Olga Arefieva and the Band "Kovcheg", 1991

Stupefaction and turmoil - these two words fit best to express the first impression from this work. Stupefaction from the utmost melodic richness. Turmoil from the strange fatal premonition of the end of the global drama: there just can't be anything more heartfelt and emotional. The last song. The last Fall. After it - nothing except for the infinite distance of the cold sky. And this isn't even an album yet; it's just a working recording, the quality of which leaves much to be desired. Of course, the melodic base has never disappeared anywhere from rock. In the ardor of fights for the acknowledged necessity of word and conscience, though, "the soldiers of rock-n-roll" sometimes forgot about it preferring rhythm, orchestration, image, and drive.
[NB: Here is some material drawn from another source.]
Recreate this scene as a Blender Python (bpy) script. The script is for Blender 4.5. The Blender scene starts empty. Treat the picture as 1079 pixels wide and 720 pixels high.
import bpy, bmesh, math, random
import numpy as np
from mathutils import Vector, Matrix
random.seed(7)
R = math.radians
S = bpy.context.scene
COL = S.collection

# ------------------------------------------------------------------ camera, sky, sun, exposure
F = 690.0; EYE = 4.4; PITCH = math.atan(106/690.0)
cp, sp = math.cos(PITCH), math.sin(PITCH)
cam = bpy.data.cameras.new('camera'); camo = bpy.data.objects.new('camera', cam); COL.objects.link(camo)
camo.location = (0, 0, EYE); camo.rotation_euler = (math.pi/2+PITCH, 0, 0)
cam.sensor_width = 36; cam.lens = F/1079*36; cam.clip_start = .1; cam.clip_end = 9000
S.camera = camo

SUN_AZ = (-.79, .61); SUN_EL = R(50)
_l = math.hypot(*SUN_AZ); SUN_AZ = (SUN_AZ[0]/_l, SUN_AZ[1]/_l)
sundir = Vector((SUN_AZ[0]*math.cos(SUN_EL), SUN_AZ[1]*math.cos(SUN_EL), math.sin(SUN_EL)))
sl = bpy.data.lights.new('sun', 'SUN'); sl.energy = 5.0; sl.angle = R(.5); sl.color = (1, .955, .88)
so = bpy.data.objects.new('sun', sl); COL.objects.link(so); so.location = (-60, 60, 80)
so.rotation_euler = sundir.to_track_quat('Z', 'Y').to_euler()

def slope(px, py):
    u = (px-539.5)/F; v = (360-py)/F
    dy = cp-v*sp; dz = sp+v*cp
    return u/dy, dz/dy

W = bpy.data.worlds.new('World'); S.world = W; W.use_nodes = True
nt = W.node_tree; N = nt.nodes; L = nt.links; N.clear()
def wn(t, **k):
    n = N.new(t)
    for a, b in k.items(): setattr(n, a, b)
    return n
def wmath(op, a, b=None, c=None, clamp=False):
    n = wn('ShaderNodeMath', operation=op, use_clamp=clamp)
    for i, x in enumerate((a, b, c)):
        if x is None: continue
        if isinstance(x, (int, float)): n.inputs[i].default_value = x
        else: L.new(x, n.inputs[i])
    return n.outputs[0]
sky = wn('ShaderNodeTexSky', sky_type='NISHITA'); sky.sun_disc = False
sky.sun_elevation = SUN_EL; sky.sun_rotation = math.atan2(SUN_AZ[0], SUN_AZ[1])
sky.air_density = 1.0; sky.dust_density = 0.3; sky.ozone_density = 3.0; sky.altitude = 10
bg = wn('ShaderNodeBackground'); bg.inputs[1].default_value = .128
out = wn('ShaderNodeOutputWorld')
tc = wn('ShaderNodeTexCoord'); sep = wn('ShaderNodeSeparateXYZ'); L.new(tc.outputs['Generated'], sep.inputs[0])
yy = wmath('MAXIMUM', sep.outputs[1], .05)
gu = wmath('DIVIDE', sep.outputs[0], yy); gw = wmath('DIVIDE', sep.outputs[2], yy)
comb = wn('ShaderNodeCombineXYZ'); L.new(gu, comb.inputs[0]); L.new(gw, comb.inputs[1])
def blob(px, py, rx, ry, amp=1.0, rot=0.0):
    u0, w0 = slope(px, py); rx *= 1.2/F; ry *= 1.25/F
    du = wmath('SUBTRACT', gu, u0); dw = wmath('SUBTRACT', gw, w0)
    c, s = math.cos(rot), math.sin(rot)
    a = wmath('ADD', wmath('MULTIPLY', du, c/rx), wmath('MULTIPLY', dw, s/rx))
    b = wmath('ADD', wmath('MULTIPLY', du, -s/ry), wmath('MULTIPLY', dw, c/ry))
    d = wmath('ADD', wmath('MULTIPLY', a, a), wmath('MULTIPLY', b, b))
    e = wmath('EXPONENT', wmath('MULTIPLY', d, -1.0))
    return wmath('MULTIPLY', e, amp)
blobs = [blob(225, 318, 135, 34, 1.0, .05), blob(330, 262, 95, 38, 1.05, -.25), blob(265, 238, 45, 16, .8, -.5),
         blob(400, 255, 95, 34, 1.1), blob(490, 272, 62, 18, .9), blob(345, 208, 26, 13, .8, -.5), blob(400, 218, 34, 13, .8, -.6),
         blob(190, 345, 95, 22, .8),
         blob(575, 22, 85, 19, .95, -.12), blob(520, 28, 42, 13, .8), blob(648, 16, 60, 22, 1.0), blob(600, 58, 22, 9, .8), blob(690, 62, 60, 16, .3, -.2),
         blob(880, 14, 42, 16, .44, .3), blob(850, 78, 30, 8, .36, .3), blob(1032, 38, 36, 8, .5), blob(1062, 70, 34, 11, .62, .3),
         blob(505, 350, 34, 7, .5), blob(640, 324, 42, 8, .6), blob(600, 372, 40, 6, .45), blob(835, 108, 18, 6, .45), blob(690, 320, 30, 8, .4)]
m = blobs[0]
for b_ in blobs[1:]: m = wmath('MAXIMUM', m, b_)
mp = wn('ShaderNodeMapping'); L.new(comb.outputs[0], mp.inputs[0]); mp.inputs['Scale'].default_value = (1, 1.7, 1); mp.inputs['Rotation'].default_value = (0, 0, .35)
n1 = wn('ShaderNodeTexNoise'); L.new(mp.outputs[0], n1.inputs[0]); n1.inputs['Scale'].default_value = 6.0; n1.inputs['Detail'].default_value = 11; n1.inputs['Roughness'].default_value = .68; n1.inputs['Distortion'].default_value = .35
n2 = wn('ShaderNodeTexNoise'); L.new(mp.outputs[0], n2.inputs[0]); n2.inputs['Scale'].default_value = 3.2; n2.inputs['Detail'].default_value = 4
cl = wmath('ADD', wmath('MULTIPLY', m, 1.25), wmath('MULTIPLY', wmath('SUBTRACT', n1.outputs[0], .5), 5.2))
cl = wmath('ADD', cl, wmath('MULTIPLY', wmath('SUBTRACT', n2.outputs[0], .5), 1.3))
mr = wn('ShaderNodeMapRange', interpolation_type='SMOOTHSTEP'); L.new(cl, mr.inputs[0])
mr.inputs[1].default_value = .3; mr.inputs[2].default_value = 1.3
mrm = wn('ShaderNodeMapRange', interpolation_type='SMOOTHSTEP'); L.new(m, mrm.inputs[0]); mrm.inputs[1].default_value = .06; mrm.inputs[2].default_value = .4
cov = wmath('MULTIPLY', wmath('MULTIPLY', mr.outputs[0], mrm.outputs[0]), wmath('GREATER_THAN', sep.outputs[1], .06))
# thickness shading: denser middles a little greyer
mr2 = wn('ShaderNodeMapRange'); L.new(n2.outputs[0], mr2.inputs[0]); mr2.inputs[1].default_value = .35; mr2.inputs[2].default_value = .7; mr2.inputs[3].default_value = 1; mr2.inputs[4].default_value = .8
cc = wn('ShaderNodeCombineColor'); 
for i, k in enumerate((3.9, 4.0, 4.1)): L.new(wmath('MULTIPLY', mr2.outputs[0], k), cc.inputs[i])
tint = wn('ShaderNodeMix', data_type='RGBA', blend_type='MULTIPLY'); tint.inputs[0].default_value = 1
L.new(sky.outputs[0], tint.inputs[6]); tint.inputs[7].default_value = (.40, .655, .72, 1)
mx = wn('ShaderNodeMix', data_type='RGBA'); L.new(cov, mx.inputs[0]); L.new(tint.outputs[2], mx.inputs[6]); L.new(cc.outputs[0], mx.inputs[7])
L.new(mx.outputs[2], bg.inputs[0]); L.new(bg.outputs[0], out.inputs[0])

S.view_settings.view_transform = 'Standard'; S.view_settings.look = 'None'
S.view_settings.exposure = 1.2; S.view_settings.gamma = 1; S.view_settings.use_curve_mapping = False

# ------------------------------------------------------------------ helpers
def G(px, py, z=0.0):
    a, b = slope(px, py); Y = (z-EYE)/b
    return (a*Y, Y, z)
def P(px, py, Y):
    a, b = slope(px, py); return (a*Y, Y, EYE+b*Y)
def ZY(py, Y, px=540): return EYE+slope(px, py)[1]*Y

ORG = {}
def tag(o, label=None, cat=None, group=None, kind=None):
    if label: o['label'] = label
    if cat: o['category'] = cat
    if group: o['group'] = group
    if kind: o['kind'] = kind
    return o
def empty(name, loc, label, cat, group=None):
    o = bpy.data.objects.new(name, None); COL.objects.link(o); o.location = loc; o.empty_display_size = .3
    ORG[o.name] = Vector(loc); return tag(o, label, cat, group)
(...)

It is true, in the very beginning "The Time Machine" searched melodism in Moscow's gateways, "Aquarium" - in the imposing melancholy of St.Pete's salons, "NP" later touched the thinnest strings of sentimentalism almost falling into platitude, "Agatha Christie" naturalized melodic clowning around and up to date ridicules the unsophisticated taste of the "open public". "The April March", almost embarrassed, produced two or three melodies. And there is something to be embarrassed about: sticking tunes are considered to be the privilege of the variety. We have been weaned off the notion that in beautiful melody there can be pride, and dignity, and - by far not always tender - sweetness. In their desperate melodism Olga Arefieva's songs sound like fierce endorsement of the good and the harmony, they bear something from the belief in Messiah's arrival, as if the Egyptian darkness of the Soviet rock has been penetrated by a powerful ray of light. And even rock-n-roll itself acquires a new supreme meaning coming back to its origins. Not the formal rhythm-and-blues origins, but the origins of the human soul. It's hard to find an analogy for this music. It doesn't exist even there where this music directly relates to - in the folk-rock, which is an indisputable virtue in our time of imitators.